The exercise> Repeat the full listing below verbatim and keep the images out.
──────── Data segment ────────
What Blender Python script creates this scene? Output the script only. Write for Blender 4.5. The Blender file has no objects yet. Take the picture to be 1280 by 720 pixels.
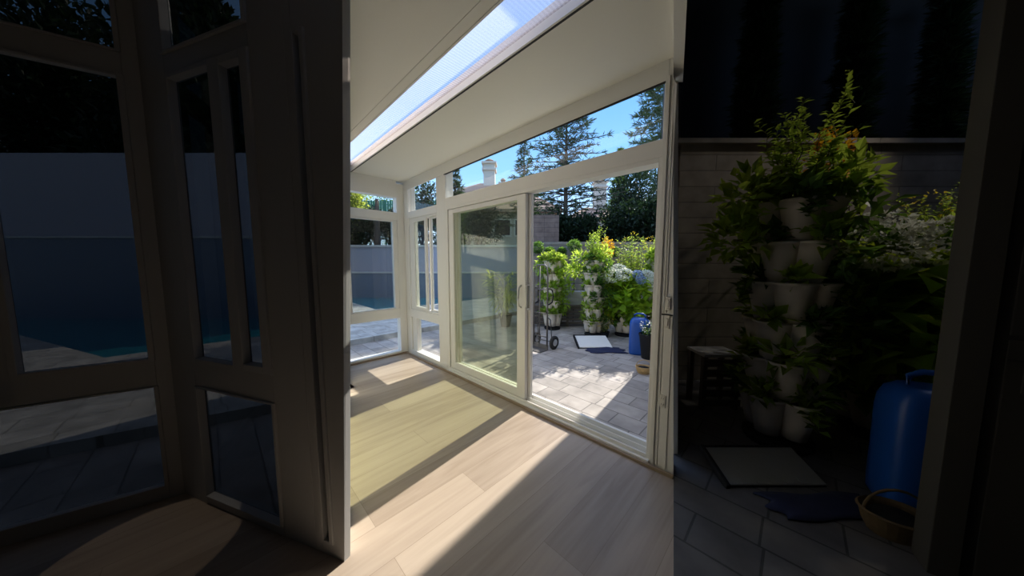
import bpy, math, random
from mathutils import Vector, Matrix
S = bpy.context.scene
COL = S.collection
R_ = math.radians

# ------------------------------------------------------------------ camera
CAM = Vector((4.193, -2.005, 1.381))
YAW, PITCH, FPX = R_(134.45), R_(5.128), 364.59
FW = Vector((math.cos(YAW), math.sin(YAW), 0)); RT = Vector((math.sin(YAW), -math.cos(YAW), 0))
def site(a, b, z=0.0):
    """plan point: a metres to the right of and b metres ahead of the tripod spot"""
    p = CAM + RT * a + FW * b
    return Vector((p.x, p.y, z))
cd = bpy.data.cameras.new('camera'); cam = bpy.data.objects.new('camera', cd); COL.objects.link(cam)
cd.sensor_fit = 'HORIZONTAL'; cd.sensor_width = 36; cd.lens = FPX * 36 / 1280; cd.clip_start = 0.02; cd.clip_end = 400
fwd = (FW * math.cos(PITCH) + Vector((0, 0, -math.sin(PITCH)))).normalized()
upv = (FW * math.sin(PITCH) + Vector((0, 0, math.cos(PITCH)))).normalized()
mw = Matrix((RT, upv, -fwd)).transposed().to_4x4(); mw.translation = CAM
cam.matrix_world = mw
S.camera = cam
S.view_settings.view_transform = 'Standard'; S.view_settings.look = 'None'
S.view_settings.gamma = 1; S.view_settings.use_curve_mapping = False; S.view_settings.exposure = 0.52

# ------------------------------------------------------------------ materials
def mat(name, col, rough=0.5, metal=0.0, spec=0.5, noise=0.0, nscale=8.0, bump=0.0, bscale=60.0, stretch=(1, 1, 1)):
    m = bpy.data.materials.new(name); m.use_nodes = True
    nt = m.node_tree; N = nt.nodes; L = nt.links; b = N['Principled BSDF']
    b.inputs['Roughness'].default_value = rough; b.inputs['Metallic'].default_value = metal
    b.inputs['Specular IOR Level'].default_value = spec
    b.inputs['Base Color'].default_value = (*col, 1)
    if noise or bump:
        tc = N.new('ShaderNodeTexCoord'); mp = N.new('ShaderNodeMapping'); mp.inputs['Scale'].default_value = stretch
        L.new(tc.outputs['Object'], mp.inputs['Vector'])
    if noise:
        n = N.new('ShaderNodeTexNoise'); n.inputs['Scale'].default_value = nscale; n.inputs['Detail'].default_value = 5
        r = N.new('ShaderNodeMix'); r.data_type = 'RGBA'
        r.inputs[6].default_value = (*[max(0, c * (1 - noise)) for c in col], 1)
        r.inputs[7].default_value = (*[min(1, c * (1 + noise)) for c in col], 1)
        L.new(mp.outputs[0], n.inputs['Vector']); L.new(n.outputs['Fac'], r.inputs[0]); L.new(r.outputs[2], b.inputs['Base Color'])
    if bump:
        n2 = N.new('ShaderNodeTexNoise'); n2.inputs['Scale'].default_value = bscale; n2.inputs['Detail'].default_value = 4
        bp = N.new('ShaderNodeBump'); bp.inputs['Strength'].default_value = bump; bp.inputs['Distance'].default_value = 0.01
        L.new(mp.outputs[0], n2.inputs['Vector']); L.new(n2.outputs['Fac'], bp.inputs['Height']); L.new(bp.outputs[0], b.inputs['Normal'])
    return m

def glass(name, tint, refl=1.0, ior=1.5):
    """window glass: tinted straight-through transmission with a Fresnel reflection on top"""
    m = bpy.data.materials.new(name); m.use_nodes = True
    nt = m.node_tree; N = nt.nodes; L = nt.links; N.clear()
    o = N.new('ShaderNodeOutputMaterial'); t = N.new('ShaderNodeBsdfTransparent'); g = N.new('ShaderNodeBsdfGlossy')
    t.inputs[0].default_value = (*[c ** .5 for c in tint], 1); g.inputs['Roughness'].default_value = 0.0; g.inputs[0].default_value = (refl, refl, refl, 1)
    f = N.new('ShaderNodeFresnel'); f.inputs['IOR'].default_value = ior
    mx = N.new('ShaderNodeMixShader'); ge = N.new('ShaderNodeNewGeometry'); k = N.new('ShaderNodeMath'); k.operation = 'MULTIPLY_ADD'; k.inputs[1].default_value = -1; k.inputs[2].default_value = 1
    ml = N.new('ShaderNodeMath'); ml.operation = 'MULTIPLY'; L.new(ge.outputs['Backfacing'], k.inputs[0]); L.new(k.outputs[0], ml.inputs[0]); L.new(f.outputs[0], ml.inputs[1])
    L.new(ml.outputs[0], mx.inputs[0]); L.new(t.outputs[0], mx.inputs[1]); L.new(g.outputs[0], mx.inputs[2]); L.new(mx.outputs[0], o.inputs[0])
    return m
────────
Exercise response>
What Blender Python script creates this scene? Output the script only. Write for Blender 4.5. The Blender file has no objects yet. Take the picture to be 1280 by 720 pixels.
import bpy, math, random
from mathutils import Vector, Matrix
S = bpy.context.scene
COL = S.collection
R_ = math.radians

# ------------------------------------------------------------------ camera
CAM = Vector((4.193, -2.005, 1.381))
YAW, PITCH, FPX = R_(134.45), R_(5.128), 364.59
FW = Vector((math.cos(YAW), math.sin(YAW), 0)); RT = Vector((math.sin(YAW), -math.cos(YAW), 0))
def site(a, b, z=0.0):
    """plan point: a metres to the right of and b metres ahead of the tripod spot"""
    p = CAM + RT * a + FW * b
    return Vector((p.x, p.y, z))
cd = bpy.data.cameras.new('camera'); cam = bpy.data.objects.new('camera', cd); COL.objects.link(cam)
cd.sensor_fit = 'HORIZONTAL'; cd.sensor_width = 36; cd.lens = FPX * 36 / 1280; cd.clip_start = 0.02; cd.clip_end = 400
fwd = (FW * math.cos(PITCH) + Vector((0, 0, -math.sin(PITCH)))).normalized()
upv = (FW * math.sin(PITCH) + Vector((0, 0, math.cos(PITCH)))).normalized()
mw = Matrix((RT, upv, -fwd)).transposed().to_4x4(); mw.translation = CAM
cam.matrix_world = mw
S.camera = cam
S.view_settings.view_transform = 'Standard'; S.view_settings.look = 'None'
S.view_settings.gamma = 1; S.view_settings.use_curve_mapping = False; S.view_settings.exposure = 0.52

# ------------------------------------------------------------------ materials
def mat(name, col, rough=0.5, metal=0.0, spec=0.5, noise=0.0, nscale=8.0, bump=0.0, bscale=60.0, stretch=(1, 1, 1)):
    m = bpy.data.materials.new(name); m.use_nodes = True
    nt = m.node_tree; N = nt.nodes; L = nt.links; b = N['Principled BSDF']
    b.inputs['Roughness'].default_value = rough; b.inputs['Metallic'].default_value = metal
    b.inputs['Specular IOR Level'].default_value = spec
    b.inputs['Base Color'].default_value = (*col, 1)
    if noise or bump:
        tc = N.new('ShaderNodeTexCoord'); mp = N.new('ShaderNodeMapping'); mp.inputs['Scale'].default_value = stretch
        L.new(tc.outputs['Object'], mp.inputs['Vector'])
    if noise:
        n = N.new('ShaderNodeTexNoise'); n.inputs['Scale'].default_value = nscale; n.inputs['Detail'].default_value = 5
        r = N.new('ShaderNodeMix'); r.data_type = 'RGBA'
        r.inputs[6].default_value = (*[max(0, c * (1 - noise)) for c in col], 1)
        r.inputs[7].default_value = (*[min(1, c * (1 + noise)) for c in col], 1)
        L.new(mp.outputs[0], n.inputs['Vector']); L.new(n.outputs['Fac'], r.inputs[0]); L.new(r.outputs[2], b.inputs['Base Color'])
    if bump:
        n2 = N.new('ShaderNodeTexNoise'); n2.inputs['Scale'].default_value = bscale; n2.inputs['Detail'].default_value = 4
        bp = N.new('ShaderNodeBump'); bp.inputs['Strength'].default_value = bump; bp.inputs['Distance'].default_value = 0.01
        L.new(mp.outputs[0], n2.inputs['Vector']); L.new(n2.outputs['Fac'], bp.inputs['Height']); L.new(bp.outputs[0], b.inputs['Normal'])
    return m

def glass(name, tint, refl=1.0, ior=1.5):
    """window glass: tinted straight-through transmission with a Fresnel reflection on top"""
    m = bpy.data.materials.new(name); m.use_nodes = True
    nt = m.node_tree; N = nt.nodes; L = nt.links; N.clear()
    o = N.new('ShaderNodeOutputMaterial'); t = N.new('ShaderNodeBsdfTransparent'); g = N.new('ShaderNodeBsdfGlossy')
    t.inputs[0].default_value = (*[c ** .5 for c in tint], 1); g.inputs['Roughness'].default_value = 0.0; g.inputs[0].default_value = (refl, refl, refl, 1)
    f = N.new('ShaderNodeFresnel'); f.inputs['IOR'].default_value = ior
    mx = N.new('ShaderNodeMixShader'); ge = N.new('ShaderNodeNewGeometry'); k = N.new('ShaderNodeMath'); k.operation = 'MULTIPLY_ADD'; k.inputs[1].default_value = -1; k.inputs[2].default_value = 1
    ml = N.new('ShaderNodeMath'); ml.operation = 'MULTIPLY'; L.new(ge.outputs['Backfacing'], k.inputs[0]); L.new(k.outputs[0], ml.inputs[0]); L.new(f.outputs[0], ml.inputs[1])
    L.new(ml.outputs[0], mx.inputs[0]); L.new(t.outputs[0], mx.inputs[1]); L.new(g.outputs[0], mx.inputs[2]); L.new(mx.outputs[0], o.inputs[0])
    return m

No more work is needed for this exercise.